A mi modo de ver Cinco horas con Mario (1966) es la obra maestra del maestro Delibes. Vilanova y Sobejano han escrito páginas críticas admirables sobre esta novela, que Carmen Martín Gaite –su mejor lectora- consideraba en 1992 que “es una de las novelas que mejor envejecen con el paso de los años, y por eso cada relectura regala un nuevo hallazgo”. Parábola del náufrago (1969), parodia de corte kafkiano que a Ricardo Gullón le obliga a esta reflexión: “El mundo de Jacinto San José es el tuyo, el mío, el de cuantos en este momento se preguntan sin encontrar respuesta qué suman y para qué –o para quién-“. Antonio Tovar reseñaba Las guerras de nuestros antepasados (1975) con algunos reparos, para afirmar el valor del “conjunto de la historia de Pacífico en sus dos partes: su infancia y su vida en la cárcel”. El ilustre catedrático salmantino advertía en El disputado voto del señor Cayo (1978) y en su personaje principal “la elegía de esa España que se ha despoblado y ha quedado deprimida”.
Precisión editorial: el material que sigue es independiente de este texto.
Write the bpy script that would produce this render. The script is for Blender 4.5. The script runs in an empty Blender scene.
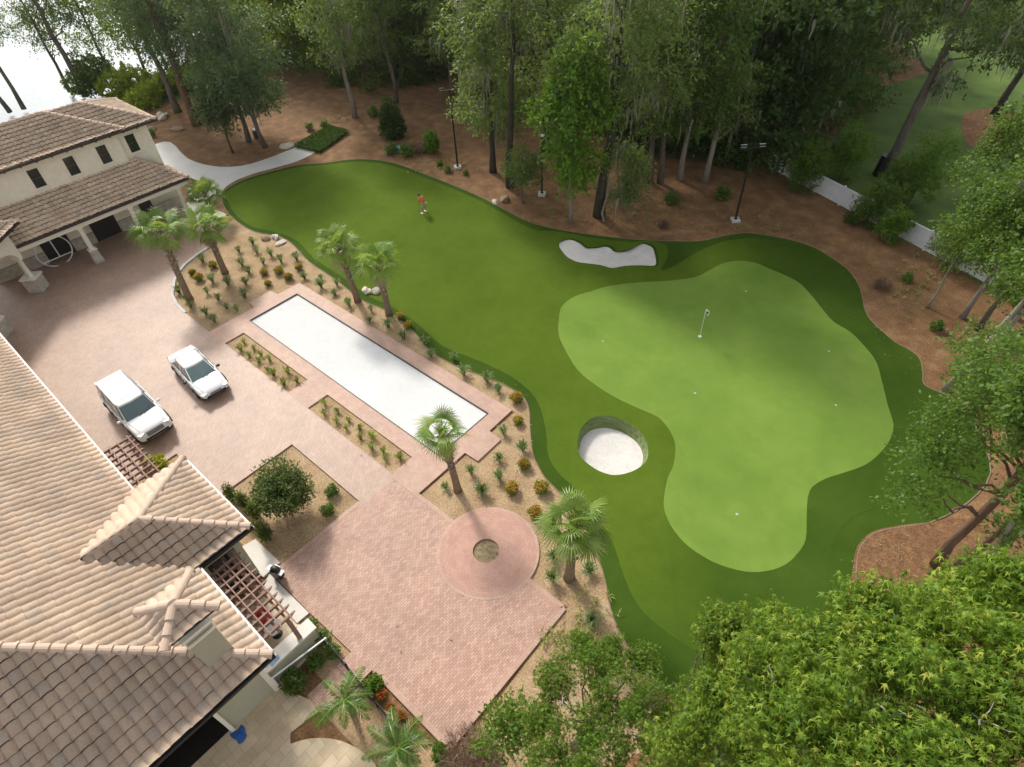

Los santos inocentes (1981) abunda en la cara oscura de lo rural y en las connotaciones sociales y políticas (los atropellos de la oligarquía), pero la rebeldía y la justicia –Umbral lo observó con tino- parte de la mano de un inocente, de un idiota, de Azarías que ahorca al señorito Iván porque ha matado de un tiro a su milana. La novela epistolar Cartas de amor de un sexagenario voluptuoso (1983) fue leída por Vilanova como “la historia de un hombre mediocre contada por sí mismo, y a la vez, el drama que representa para un ser humano la imposibilidad de ser querido”. 377A, madera de héroe (1987) aborda la guerra civil –latente en la mayor parte de su narrativa- y nos traslada una lección política que viene “subordinada –Sobejano, dixit– a la exploración imaginativa y sensitiva del miedo”. Señora de rojo sobre fondo gris (1991) la traté, cuando apareció, como confesión y elegía, siendo como era un homenaje a su mujer, Ángeles, desde la forma más pura de la temporalidad, la ausencia. Por último, El hereje (1998), novela ejemplar en cuanto a novela histórica, apasionante como reflexión autobiográfica, y testamentaria como novela de conciencia, al modo de Unamuno. Ricardo Senabre cerraba su reseña así: “novela limpiamente escrita, con una prosa que rezuma autenticidad y precisión, una novela que nos reconcilia con la literatura”.
Además de algunas otras novelas, deben recordarse los diarios –que llevan todos el marbete de “novela”-, desde Diario de un cazador (1955) a Diario de un jubilado (1995). Lorenzo, el protagonista, como presagiaba Delibes en 1965, ha envejecido con él. Más que un personaje, ha sido la máscara más cercana al escritor. Un escritor que mantuvo siempre una invariante, una norma ética: la autenticidad.